La percepción de las cosas deviene consciente si las palabras las designan, pero estas no crean un sentido más que si se asocian a una frase dirigida a un semejante (real o ficticio), haciendo nacer un sujeto.

El sujeto no procede ni de área psíquica pulsional ni del área psíquica del lenguaje, sino de la diferencia de potencial entre esas dos áreas como efecto del acto de hablar en una relación con el semejante. La subjetividad se realiza en esa extraterritorialidad en el momento en que se expresa.

La chispa que activa la maquinaria neuronal surge fuera de la máquina: resulta de la diferencia de potencial que instaura la proximidad de dos cuerpos: cada cual refleja el otro, pero no obstante se diferencia. El sujeto que piensa y habla se encuentra, paradojalmente, en exterioridad respecto de las trazas mnésicas que utiliza.

El sujeto de la consciencia es exterior al mundo, y por ende a su propio cuerpo.
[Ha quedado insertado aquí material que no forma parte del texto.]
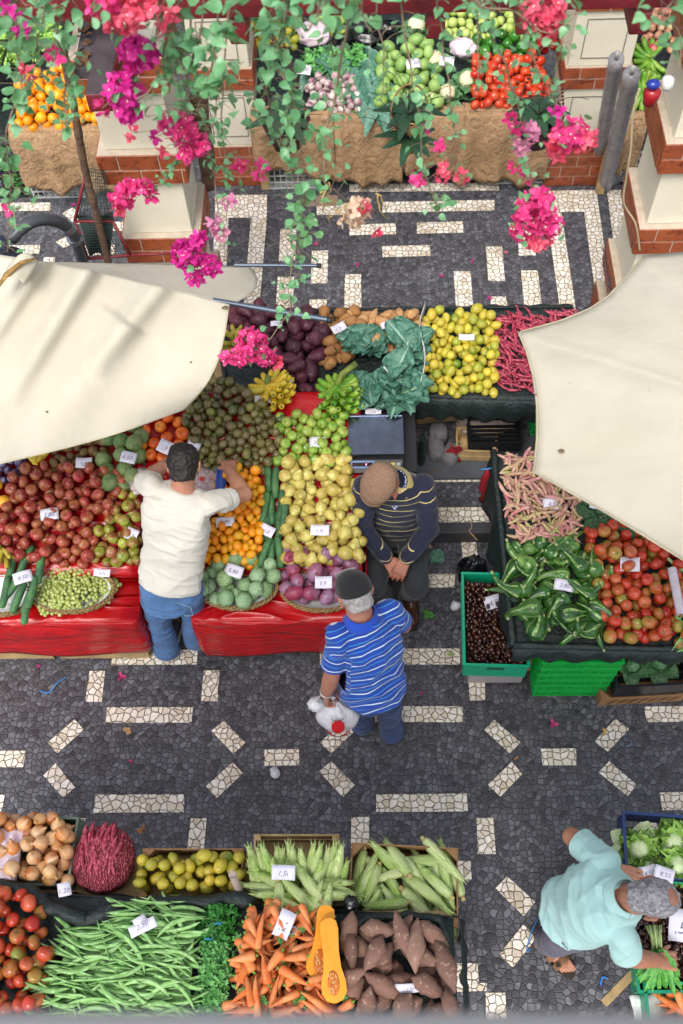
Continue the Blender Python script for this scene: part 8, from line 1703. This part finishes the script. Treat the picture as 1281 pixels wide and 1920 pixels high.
def string(lab, pts, z, hx, r=.0035):
    W = [P(x, y, z+.004+.012*abs(math.sin(i*1.7))) for i, (x, y) in enumerate(pts)]; mb = MB(); mb.tube([interp(W, k/50) for k in range(51)], r, 5); tag(mb.build('twine', simple('twine'+hx.strip('#'), hx, .6), None, True), lab, 'string')
string('bright blue twine on the paving at the left', [(124,1270),(108,1280),(92,1298),(75,1295),(88,1300)], 0, '#3a8fd8'); string('blue twine trailing behind the man in aqua', [(1018,1708),(1000,1740),(990,1770),(988,1785),(995,1778)], 0, '#3a8fd8', .003)
string('knotted blue twine on the paving below the sandal', [(1125,1845),(1132,1832),(1140,1836),(1130,1832),(1127,1848)], 0, '#2a7fd0', .003); string('beige twine lying over the dark step', [(878,975),(885,985),(881,996),(888,1005),(895,1013)], .135, '#b59a62', .003)
string('thin pale blue twine on the paving at the right', [(1170,1385),(1185,1392),(1175,1400),(1188,1395)], 0, '#6a8aa8', .002)
mb = MB(); a, b = P(965, 1424, .006), P(972, 1418, .006); mb.tube([a, b], .004, 8); tag(mb.build('cigarette_butt', simple('cigarette_paper', '#c98a4a', .7), None, True), 'cigarette butt beside the right octagon', 'cigarette butt')
# ================================================================ price cards
PBk = (PB[0]+.02, PB[1], PB[2])
for x, y, w_, h_, rz, txt, what, pl, lf in [
 (92,964,.10,.06,8,'2,80','the red apples',PA,.10),(158,868,.09,.055,0,'3,90','the kiwis',PA,.08),(240,857,.09,.06,-14,'6,50','the large custard apples',PA,.13),(310,838,.08,.07,-28,'4,90','the persimmons',PA,.09),(360,840,.08,.07,-22,'3,00','the passion fruits beside the left hand',PA,.09),
 (248,1002,.07,.06,-25,'2,50','the green-red apples',PA,.09),(422,978,.10,.05,6,'2,90','the mandarins',PA,.11),(502,995,.08,.055,-30,'9,00','the long green fruits',PA,.08),(596,829,.09,.055,0,'2,50','the green apples',PA,.09),(600,994,.10,.055,-3,'1,90','the pears',PA,.12),
 (42,1082,.10,.06,18,'8,50','the long green fruits at the left edge',(.74,2.3,.1),.06),(192,1074,.09,.04,-6,'3,50','the green grapes',(.70,2.3,.1),.04),(438,1070,.10,.06,-20,'5,90','the pale custard apples',(.74,2.3,.1),.06),(607,1092,.09,.06,0,'4,90','the mangoes',(.74,2.3,.1),.08),
 (518,606,.07,.03,0,'1,80','the purple sweet potatoes',PBk,.12),(635,615,.09,.05,32,'1,20','the brown potatoes',PBk,.10),(728,608,.09,.04,15,'1,90','the pale sweet potatoes',PBk,.10),(875,632,.09,.035,-2,'1,50','the lemons',PBk,.13),(734,684,.09,.035,45,'1,00','the collard leaves',PBk,.12),
 (700,771,.09,.035,0,'1,00','the collards above the scale',PBk,.07),(537,720,.07,.05,-5,'1,70','the ripe bananas, upper right one',PBk,.17),(493,749,.09,.045,0,'1,60','the ripe bananas, lower left one',PBk,.15),
 (1036,944,.10,.06,3,'4,50','the speckled beans',PC,.11),(1120,948,.08,.035,-12,'2,00','the broccoli',PC,.12),(1058,1097,.10,.055,-12,'2,80','the striped squashes',PC,.13),(1181,1058,.10,.07,-3,'1,50','the tomatoes',PC,.12),(926,1128,.105,.07,18,'4,50','the chestnuts in the turquoise crate',(.385,2.4,0),.02),
 (532,1636,.105,.06,-2,'1,50','the upright maize',(.72,1,0),.16),(120,1668,.06,.055,12,'1,20','the dark cloth below the onions',(.80,1,0),.06),(268,1738,.12,.045,25,'2,50','the flat green beans',PD,.12),(265,1732,.06,.06,32,'2,50','the flat green beans, upper torn one',PD,.13),
 (534,1733,.07,.11,-24,'1,20','the carrots',PD,.13),(768,1853,.12,.035,4,'1,50','the brown sweet potatoes',PD,.14),(1275,1735,.10,.13,-8,'4,50','the chestnuts beside the bending man',(.70,1,0),.06),(1003,740,.01,.01,0,'0','x',PC,0)][:-1]:
    card(x, y, pl, w_, h_, R(rz), txt, what, lift=lf)
for x, y, rz, what in ((775,118,10,'the chayotes of the far stall'),(838,115,-8,'the cauliflowers of the far stall'),(570,130,-10,'the turnips of the far stall')): card(x, y, (PK[0]+.02, PK[1], PK[2]), .10, .07, R(rz), '1,50', what, lift=.14)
El sujeto actualiza su percepción cruzando dos trayectos: el primero, va del área sensorial derecha al lóbulo izquierdo que la simboliza (la hace consciente) gracias a las trazas mnésicas de las palabras; el segundo, valida esas palabras gracias al semejante, que también es percibido pulsionalmente. Ese cruce se produce en un instante: el semejante nos hace hablar, aunque tengamos la impresión de hablarle a él.